En première ligne de la lutte, les travailleurs sociaux sont des vigies et des relais primordiaux, dont le rôle a été souligné au cours des débats de la matinée, animés par des spécialistes du Syndicat intercommunal d’énergies, d’équipement et d’environnement de la Nièvre (SIEEEN), de l’Agence locale pour l’énergie et le climat et du Département. L’impact de la précarité énergétique sur la santé des occupants a ainsi fait l’objet d’une présentation détaillée ; ventilation insuffisante (les entrées d’air sont souvent bouchées pour éviter les déperditions de chaleur), humidité, moisissure, usage d’un poêle d’appoint à pétrole ou de produits chimiques dégradent les organismes aussi inéluctablement que le bâti. Jusqu’au risque, fatal, de l’incendie ou de l’intoxication au monoxyde de carbone.

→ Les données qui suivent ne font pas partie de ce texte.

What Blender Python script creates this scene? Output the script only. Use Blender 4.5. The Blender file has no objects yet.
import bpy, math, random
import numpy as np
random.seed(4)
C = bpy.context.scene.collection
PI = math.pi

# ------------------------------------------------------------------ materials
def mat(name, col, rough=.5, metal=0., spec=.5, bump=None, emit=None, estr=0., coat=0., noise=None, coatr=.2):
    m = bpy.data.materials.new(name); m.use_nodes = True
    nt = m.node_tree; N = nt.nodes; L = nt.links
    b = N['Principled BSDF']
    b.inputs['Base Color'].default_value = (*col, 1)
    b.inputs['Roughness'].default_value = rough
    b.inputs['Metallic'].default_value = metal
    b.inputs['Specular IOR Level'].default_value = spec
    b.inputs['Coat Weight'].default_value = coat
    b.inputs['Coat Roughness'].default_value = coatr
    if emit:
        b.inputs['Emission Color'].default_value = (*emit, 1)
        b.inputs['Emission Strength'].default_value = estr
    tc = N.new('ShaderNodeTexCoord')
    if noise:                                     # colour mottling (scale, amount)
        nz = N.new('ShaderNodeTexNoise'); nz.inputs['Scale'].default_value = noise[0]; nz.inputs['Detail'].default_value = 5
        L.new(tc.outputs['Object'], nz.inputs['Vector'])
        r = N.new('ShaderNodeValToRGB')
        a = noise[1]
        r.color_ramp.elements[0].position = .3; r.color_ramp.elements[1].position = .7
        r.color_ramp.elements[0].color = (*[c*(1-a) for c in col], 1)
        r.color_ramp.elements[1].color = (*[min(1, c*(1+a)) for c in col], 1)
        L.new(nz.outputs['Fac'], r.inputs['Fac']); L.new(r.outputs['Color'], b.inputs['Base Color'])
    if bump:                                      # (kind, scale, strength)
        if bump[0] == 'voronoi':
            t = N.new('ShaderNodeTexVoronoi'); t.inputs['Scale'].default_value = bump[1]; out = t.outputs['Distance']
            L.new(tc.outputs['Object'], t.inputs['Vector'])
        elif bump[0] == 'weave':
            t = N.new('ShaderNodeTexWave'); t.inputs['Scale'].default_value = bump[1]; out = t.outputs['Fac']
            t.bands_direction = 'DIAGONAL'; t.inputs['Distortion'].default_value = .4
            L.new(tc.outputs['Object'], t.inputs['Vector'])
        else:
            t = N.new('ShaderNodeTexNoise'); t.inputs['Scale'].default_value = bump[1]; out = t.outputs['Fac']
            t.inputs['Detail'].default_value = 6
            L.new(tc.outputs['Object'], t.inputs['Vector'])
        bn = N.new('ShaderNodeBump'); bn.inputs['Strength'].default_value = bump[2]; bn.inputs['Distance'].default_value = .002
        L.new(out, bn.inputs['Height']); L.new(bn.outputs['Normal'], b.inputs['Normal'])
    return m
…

La seule issue, la rénovation énergétique performante des logements, n’est pas aussi inaccessible financièrement qu’il n’y paraît. Aux aides de l’État, au renfort inestimable de la Fondation Abbé-Pierre (1), s’ajoute le Fonds nivernais d’aide à la maîtrise de l’énergie (FNAME), qui apporte des subventions mais aussi, et peut-être surtout, un accompagnement technique et social à des ménages fragilisés par leurs difficultés. En dix ans d’existence, le FNAME a déjà aidé 277 foyers à réaliser des travaux de rénovation énergétique, en apportant 571 000 € d’aides (2). « Ce sont des dossiers longs à monter car les situations sont complexes », explique une animatrice. « Les personnes sont vulnérables, les difficultés sont cumulées. C’est du cousu main, du cas par cas, qui demande du temps. Mais il est clair que le FNAME permet de trouver des solutions à des gens qui n’auraient jamais fait de travaux. »
1. Christophe Robert, délégué général, a enregistré un message diffusé en introduction de ces Rencontres labellisées Journée nationale de la précarité énergétique, un événement créé par la Fondation Abbé-Pierre il y a trois ans.
2. Financés à 40 % par le Département, 40 % par le SIEEEN et 20 % par les dix intercommunalités associées.